I think the problem with simply deleting events is that when the project gains some complexity, it's practically impossible to know where all the events were and what they used to do. Sometimes crucial complex events disappear, and you simply can't perceive they are missing and spend ours trying to find what's wrong. It's even worse when there's lots of events scattered in various places (and/or different event sheets) and they all disappear at once, without leaving any trace of their existence.
In my opinion a far better way to handle this is to color red the events with invalid references, and make them act like disabled events: they simply don't exist during runtime, only in the editor (under the hood they are commented, or simply not included). This allows to run the game without any annoying errors hindering it's execution.

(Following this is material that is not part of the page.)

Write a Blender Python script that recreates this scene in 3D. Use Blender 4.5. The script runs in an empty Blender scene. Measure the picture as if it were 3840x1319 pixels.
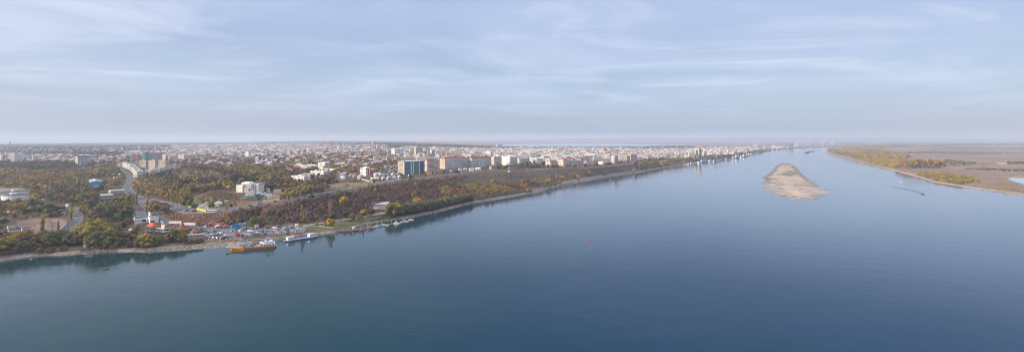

An alert icon could then appear at the status bar (or other places) indicating there are broken events. You can choose to fix those events by replacing it's references or leave to fix later if it doesn't interfere with what you are currently testing.
If a new object/variable/... is created with the same name as a broken reference, the user can be prompted to automatically replace the references in those events or not (obviously only if it's of the same object type). If it's not desired, the bad references are given a new name like "reference2".
The big advantage of this is that you can see exactly what those events where doing, and replace the bad references with proper ones. It would also help a lot in importing objects from other projects, or even merging projects, since you can have some time to analyze those broken events and figure what variables/behaviors/effects... you need to add to make those objects valid to replace those events again.